Hello again, Keith. I found the opening of your poem so original. It's a wonderful and moving way to describe how short term memory diminishes and how long term memories get stronger for the elderly:
What will I remember
when yesterday becomes a stranger
and fifty years ago a friend?
Fantastic.
Hello again, Martin. I like it when the use of sound in a poem works well, and it does here, as the noisy gulls suggest the 'noise' of a particularly strong memory. Great. And the two 7 line stanzas instead of the usual 8/6 format works fine with the division of past/present too. And 'love', won or lost, is always worth exploring within the sonnet form.
I remember.
I’ve searched through my memories of 70 years ago
They need no effort to recall.
I’m making coconut ice in the shed with my brother
who’s lit the wick on the Valor stove and we’re ready to begin.
I remember the distorted shadows made by the stove
on the roof .
We mix the sugar and coconut ice, it will be half white
half pink.
The white is turning into grey sludge but tastes good.
Karl puts half into one of two Sharps Toffee tins,
smoothes it over.
I put drops of cochineal in the other half, ignoring his reference to dead insects.

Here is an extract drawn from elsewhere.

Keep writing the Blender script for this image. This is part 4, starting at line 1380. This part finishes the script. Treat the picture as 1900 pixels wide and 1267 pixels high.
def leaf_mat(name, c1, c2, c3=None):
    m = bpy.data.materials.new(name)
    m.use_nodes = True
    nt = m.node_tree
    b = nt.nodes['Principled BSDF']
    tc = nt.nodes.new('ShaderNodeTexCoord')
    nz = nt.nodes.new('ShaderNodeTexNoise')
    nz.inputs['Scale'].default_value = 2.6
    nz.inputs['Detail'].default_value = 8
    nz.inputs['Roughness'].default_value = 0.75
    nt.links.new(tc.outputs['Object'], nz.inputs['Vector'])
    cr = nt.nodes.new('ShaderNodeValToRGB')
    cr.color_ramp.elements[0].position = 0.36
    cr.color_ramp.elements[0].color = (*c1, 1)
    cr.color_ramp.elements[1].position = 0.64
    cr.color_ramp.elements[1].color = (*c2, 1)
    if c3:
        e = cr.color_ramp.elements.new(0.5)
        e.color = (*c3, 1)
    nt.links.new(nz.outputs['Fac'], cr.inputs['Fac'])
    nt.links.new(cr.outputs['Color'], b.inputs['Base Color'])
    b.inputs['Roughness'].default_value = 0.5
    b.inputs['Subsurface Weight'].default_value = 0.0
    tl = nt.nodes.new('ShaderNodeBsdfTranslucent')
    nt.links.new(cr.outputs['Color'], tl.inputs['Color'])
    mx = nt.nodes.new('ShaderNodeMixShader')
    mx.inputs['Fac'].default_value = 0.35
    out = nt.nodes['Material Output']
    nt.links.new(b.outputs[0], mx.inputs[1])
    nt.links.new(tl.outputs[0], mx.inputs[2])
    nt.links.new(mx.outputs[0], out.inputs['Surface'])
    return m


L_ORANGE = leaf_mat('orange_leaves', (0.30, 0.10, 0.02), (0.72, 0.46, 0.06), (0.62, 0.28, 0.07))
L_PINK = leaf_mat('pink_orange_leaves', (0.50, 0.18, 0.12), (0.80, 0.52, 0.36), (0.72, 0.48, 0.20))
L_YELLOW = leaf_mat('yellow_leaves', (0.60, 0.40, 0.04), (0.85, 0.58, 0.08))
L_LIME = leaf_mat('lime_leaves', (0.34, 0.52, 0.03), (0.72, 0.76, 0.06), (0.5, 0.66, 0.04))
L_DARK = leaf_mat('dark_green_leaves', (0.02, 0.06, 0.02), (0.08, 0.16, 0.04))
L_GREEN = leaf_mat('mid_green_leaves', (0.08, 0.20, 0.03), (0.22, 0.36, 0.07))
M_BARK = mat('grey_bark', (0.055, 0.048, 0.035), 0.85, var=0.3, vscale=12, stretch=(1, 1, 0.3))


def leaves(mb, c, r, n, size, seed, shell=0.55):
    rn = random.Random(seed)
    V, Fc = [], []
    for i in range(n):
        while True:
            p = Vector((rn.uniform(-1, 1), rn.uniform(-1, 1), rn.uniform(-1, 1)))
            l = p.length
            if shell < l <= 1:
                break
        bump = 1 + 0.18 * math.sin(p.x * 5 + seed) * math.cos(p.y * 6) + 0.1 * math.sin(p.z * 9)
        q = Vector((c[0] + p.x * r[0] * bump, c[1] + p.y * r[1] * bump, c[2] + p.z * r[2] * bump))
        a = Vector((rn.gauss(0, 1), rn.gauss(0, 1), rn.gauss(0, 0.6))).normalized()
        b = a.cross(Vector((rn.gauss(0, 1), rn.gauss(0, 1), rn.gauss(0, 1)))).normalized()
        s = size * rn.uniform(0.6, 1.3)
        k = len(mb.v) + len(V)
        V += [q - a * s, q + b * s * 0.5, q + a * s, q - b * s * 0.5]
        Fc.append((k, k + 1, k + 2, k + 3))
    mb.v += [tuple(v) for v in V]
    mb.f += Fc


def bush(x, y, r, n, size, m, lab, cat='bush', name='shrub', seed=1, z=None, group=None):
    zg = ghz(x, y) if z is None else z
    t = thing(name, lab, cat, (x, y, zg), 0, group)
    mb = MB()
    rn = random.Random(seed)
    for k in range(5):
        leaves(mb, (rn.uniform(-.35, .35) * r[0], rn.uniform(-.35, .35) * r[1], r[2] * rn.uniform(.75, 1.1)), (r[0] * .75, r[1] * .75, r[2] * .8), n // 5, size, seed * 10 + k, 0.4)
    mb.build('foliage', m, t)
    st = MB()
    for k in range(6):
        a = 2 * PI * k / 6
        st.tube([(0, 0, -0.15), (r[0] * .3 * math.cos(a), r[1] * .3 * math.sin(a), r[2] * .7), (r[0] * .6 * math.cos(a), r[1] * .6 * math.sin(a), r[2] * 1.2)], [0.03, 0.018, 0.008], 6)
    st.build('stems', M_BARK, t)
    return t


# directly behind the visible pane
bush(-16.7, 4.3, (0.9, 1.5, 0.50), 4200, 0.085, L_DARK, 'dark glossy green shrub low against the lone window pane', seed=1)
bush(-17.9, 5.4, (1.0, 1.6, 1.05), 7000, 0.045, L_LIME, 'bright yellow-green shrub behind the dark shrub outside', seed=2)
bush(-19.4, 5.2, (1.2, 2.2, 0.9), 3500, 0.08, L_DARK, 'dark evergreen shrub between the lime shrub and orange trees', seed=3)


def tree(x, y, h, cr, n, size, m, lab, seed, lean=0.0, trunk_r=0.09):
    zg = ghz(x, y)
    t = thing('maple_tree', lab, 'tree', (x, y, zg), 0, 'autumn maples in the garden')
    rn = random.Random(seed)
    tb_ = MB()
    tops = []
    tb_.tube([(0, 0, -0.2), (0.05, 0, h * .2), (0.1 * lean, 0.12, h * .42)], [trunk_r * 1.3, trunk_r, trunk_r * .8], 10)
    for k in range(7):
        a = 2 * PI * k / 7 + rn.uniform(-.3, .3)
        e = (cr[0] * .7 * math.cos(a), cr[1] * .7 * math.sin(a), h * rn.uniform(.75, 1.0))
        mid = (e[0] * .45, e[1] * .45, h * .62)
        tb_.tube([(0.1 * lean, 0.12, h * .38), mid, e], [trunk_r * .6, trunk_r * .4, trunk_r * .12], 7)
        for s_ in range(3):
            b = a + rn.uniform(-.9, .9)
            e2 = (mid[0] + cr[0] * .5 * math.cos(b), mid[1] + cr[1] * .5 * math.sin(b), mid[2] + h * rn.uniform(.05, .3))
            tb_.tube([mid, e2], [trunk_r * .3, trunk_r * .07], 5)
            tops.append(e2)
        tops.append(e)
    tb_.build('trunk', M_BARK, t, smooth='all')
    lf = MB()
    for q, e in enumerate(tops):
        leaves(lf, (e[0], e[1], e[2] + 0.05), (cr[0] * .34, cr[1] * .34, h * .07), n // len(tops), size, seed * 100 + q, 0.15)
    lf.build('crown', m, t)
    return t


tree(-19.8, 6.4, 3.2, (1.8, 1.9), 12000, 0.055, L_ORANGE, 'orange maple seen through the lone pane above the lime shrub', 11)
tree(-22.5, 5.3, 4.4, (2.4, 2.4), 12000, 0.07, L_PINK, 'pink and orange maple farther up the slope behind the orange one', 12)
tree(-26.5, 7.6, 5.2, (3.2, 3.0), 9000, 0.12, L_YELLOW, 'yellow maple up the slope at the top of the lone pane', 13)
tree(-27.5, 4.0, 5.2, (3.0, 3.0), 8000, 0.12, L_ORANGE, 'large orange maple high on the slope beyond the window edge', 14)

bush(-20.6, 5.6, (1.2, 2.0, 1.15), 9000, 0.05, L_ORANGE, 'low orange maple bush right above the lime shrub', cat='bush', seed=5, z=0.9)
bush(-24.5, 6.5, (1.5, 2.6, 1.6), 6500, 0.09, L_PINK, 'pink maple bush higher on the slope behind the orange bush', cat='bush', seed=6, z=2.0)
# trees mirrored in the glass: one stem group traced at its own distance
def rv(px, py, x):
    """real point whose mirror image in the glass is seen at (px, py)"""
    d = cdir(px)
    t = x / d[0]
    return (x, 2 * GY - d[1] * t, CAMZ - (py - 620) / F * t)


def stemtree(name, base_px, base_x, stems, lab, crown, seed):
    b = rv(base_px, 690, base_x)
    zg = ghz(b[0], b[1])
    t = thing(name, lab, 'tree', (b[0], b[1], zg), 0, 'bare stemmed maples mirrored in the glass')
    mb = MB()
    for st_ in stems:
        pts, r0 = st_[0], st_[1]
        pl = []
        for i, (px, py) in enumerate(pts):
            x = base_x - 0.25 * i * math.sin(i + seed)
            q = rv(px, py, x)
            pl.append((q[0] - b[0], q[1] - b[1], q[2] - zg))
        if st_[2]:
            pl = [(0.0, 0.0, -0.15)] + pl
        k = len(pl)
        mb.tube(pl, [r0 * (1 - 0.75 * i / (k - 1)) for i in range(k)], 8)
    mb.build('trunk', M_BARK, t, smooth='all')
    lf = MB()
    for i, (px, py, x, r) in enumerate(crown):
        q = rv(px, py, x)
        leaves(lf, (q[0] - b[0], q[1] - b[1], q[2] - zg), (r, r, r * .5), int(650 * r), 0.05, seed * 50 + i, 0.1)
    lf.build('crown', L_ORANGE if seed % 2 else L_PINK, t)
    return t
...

It turns an exciting pink and he pours it into the other tin. We carry them outside to cool over night covered with paper - they are to be a surprise.
The next morning we are up early for the best part of all.
Karl cuts each tinful into squares and we rearrange them like a coloured
chess board, wishing the grey ones were snow white.
We rush in while they are busy with breakfast and pass them round.
Daddy chooses a grey one and says it’s scrumptious and almost white.
Alison has a pink one and Mummy says not just now thank you.
I jog my memory again and find a gentle Sunday air over everything.
My father takes his walking stick with amber-coloured handle, unhurried.
I feel the stiffened fingers of his war-wounded hand,
familiar, safe.
He tells us stories as we walk down country lanes,
pointing ahead to tree roots where toffees lie hidden
left among long grass by fairies.
Now I hold the handle of the shabby pram,
the seats removed and picnic lunch packed in the deep well beneath,
bound for the beach.
The hardened soles of my bare feet scarcely feel
the pebbles as with my sister’s hand in mine we run,
from pebbles onto snaky ridges of wet sand until
the sea laps at low tide around our ankles.
Mary Rose - these are such wonderfully sensuous memories. I love the story of the fairies leaving toffees in the long grass. Thank you for sharing these.